Residents in several Sunni Muslim areas closed roads with burning tires to protest the bombing, Lebanon’s worst in at least four years. An overnight clash between supporters and opponents of Assad in the northern Lebanese city of Tripoli left a Sunni cleric dead, the official National News Agency said. The unrest between the pro- and anti-Assad camps has provoked concern that neighboring Syria’s civil war may spill over the border.

Protest Call

“I call on everyone to take to the streets and demand the resignation of the Cabinet,” Wissam Shibli, youth coordinator of the Future Movement, part of the March 14 coalition, said on Future TV today. The movement plans open-ended sit-ins and other action to force the government out, he said.

The U.S. and Saudi embassies urged their nationals in Lebanon to exercise caution. U.S. citizens should take “appropriate measures to ensure their safety and security,” according to a statement on the U.S. Embassy website.

The bomb that killed al-Hassan weighed 130 to 150 pounds, General Ashraf Rifi, director general of the Internal Security Forces, was cited as saying by the Assafir newspaper. Rifi said al-Hassan was identified by his revolver and his watch, the paper reported.

The attack will undermine an already weakened economy, Kamel Wazne, an economist and director of the Center for American Studies in Beirut, said today in a phone interview.

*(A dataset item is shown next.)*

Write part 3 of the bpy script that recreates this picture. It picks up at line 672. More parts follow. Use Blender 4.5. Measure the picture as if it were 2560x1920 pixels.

“This will add to the recession facing Lebanon,” said Wazne. “The economy will feel more pain now because security tensions in the region have come home.”

Lebanon’s credit default swaps closed yesterday at 402 basis points, up from 397 a day earlier. A basis point equals $1,000 annually on a contract protecting $10 million of debt.

Hariri Assassination

Al-Hassan had been investigating attacks that targeted anti-Syrian officials and figures, starting with the 2005 death of former Prime Minister Rafik Hariri in a bombing. He was instrumental in the probe that led to the August arrest of former Information Minister Michel Samaha, an Assad ally who has been charged with plotting to assassinate religious and political figures. More than 20 bombs found with Samaha were prepared by Syrian security agents, NNA said at the time.

Mikati said al-Hassan’s killing is linked to his exposure of the Samaha plot.

Al-Hassan will be buried tomorrow next to Hariri, the March 14 bloc said today in a statement. It urged a massive turnout for the ceremony in downtown Beirut.

Revenge Alleged

Leading politicians including March 14’s Saad Hariri, son of the murdered ex-premier and himself a former prime minister, and Druze leader Walid Jumblatt were quick to accuse Syria of carrying out the killing. Jumblatt told Future TV that Assad’s government was taking revenge for the failure of the Samaha plot. Hariri told the same channel that he blamed Assad.

U.S. Secretary of State Hillary Clinton said the attack that targeted al-Hassan, “who was a strong defender of Lebanon’s security and its people, is a dangerous sign that there are those who continue to seek to undermine Lebanon’s stability.”

Lebanon’s government won Parliament’s vote of confidence in July 2011, replacing Saad Hariri’s Cabinet, which collapsed in January 2011 amid a dispute with Hezbollah over an inquiry by a United Nations tribunal into the killing of his father.